En los lodos políticos actuales, derivados de aquellos barros que nuestra clase política no pudo o no supo gestionar, la credibilidad ya no es importante, porque esta sólo puede construirse desde la escucha, y ya no queremos escuchar. En esa era desabrida que llamamos de la posverdad, la credibilidad pierde toda razón de ser y es sustituida por una noción más escurridiza, sensación pura y visceral que conecta bien con la ira y el disgusto: la autenticidad. Cuando el mundo del pasado se derrumba ansiamos líderes auténticos porque no necesitamos creer en ellos, lo que necesitamos es que parezcan creer en sí mismos. El triunfo de los desasosegantes líderes que hoy aspiran a dominar el mundo está marcado por este volátil valor al alza de la autenticidad: es lo que ha encumbrado a esos matones que vemos cada día en el telediario: a Trump, a Milei, a Orban, Le Pen y a todos los que (¡ay!) estén por venir.

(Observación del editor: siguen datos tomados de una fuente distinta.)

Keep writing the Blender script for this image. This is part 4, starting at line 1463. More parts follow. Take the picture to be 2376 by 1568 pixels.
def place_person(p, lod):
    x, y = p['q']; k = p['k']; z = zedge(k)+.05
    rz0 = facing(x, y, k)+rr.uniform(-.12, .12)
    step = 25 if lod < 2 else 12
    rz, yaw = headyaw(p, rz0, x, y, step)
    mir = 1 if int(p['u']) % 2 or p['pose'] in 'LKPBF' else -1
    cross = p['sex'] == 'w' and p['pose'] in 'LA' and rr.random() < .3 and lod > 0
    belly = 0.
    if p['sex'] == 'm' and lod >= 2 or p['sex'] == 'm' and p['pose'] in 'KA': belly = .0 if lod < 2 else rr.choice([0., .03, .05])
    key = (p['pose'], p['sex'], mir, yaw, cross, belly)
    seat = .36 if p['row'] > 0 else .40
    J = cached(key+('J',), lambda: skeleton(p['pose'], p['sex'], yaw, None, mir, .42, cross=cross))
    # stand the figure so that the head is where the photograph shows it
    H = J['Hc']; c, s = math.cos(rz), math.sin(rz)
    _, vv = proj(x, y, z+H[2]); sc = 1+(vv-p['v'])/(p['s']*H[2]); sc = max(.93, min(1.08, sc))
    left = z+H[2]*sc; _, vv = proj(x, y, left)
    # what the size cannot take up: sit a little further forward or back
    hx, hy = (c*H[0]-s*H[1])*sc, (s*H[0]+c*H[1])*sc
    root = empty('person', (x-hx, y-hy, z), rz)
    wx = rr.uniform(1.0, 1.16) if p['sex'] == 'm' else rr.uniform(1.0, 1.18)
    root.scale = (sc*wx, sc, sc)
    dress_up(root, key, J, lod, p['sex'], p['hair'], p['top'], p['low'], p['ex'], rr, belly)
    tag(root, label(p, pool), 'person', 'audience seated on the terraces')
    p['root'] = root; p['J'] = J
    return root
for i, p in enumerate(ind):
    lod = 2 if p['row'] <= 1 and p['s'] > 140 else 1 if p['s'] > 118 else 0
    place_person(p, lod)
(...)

Consideremos una realidad política onerosa que, cuando creíamos habernos librado de él, nos obliga a volver a tener en cuenta a Donald Trump, a quien casi considero un paradigma de este triste espejismo de la autenticación política. No lo imagino llegando a casa, poniéndose una camiseta raída y sentándose a leer novelas de Jane Austen mientras suena Phillip Glass en el estéreo. Y ustedes tampoco. Ya sabemos todos que es exactamente la clase de botarate sobrado de sí mismo que dice ser. Compárenlo a alguno de sus antecesores, como Barack Obama, que nos embaucó a todos con el cuento de que el mundo is gonna change y al final se retiró de la presidencia con un único mérito reseñable: haberle volado la cabeza al archivillano Bin Laden. No, Trump está hecho de otra pasta. Una desagradablemente real. Es exactamente tan machista como parece, tan racista como parece, tan rico como parece (puede que todavía más). Hasta sus mentiras parecen más auténticas que las mentiras de los demás, porque no parece sentir ningún pudor en fabricarlas. Trump es ese político que parece gozar del dudoso honor de haber sepultado la era de la política como representación, habiendo inaugurado la era de la política como puro hecho intestinal. Todo lo que toca se desliza en el terreno de lo bizarramente auténtico, a un paso del colapso dramatúrgico pero siempre electrizante para sus seguidores. Hasta cuando le disparan y sólo le rasguñan una oreja toda la escena tiene visos de ser verdad y ficción al mismo tiempo, como en una de esas películas que se estrenan directamente a media tarde en la televisión y que todos vemos en secreto; como uno de esos trampantojos que no podemos evitar mirar por un largo rato esperando que nos revelen algo.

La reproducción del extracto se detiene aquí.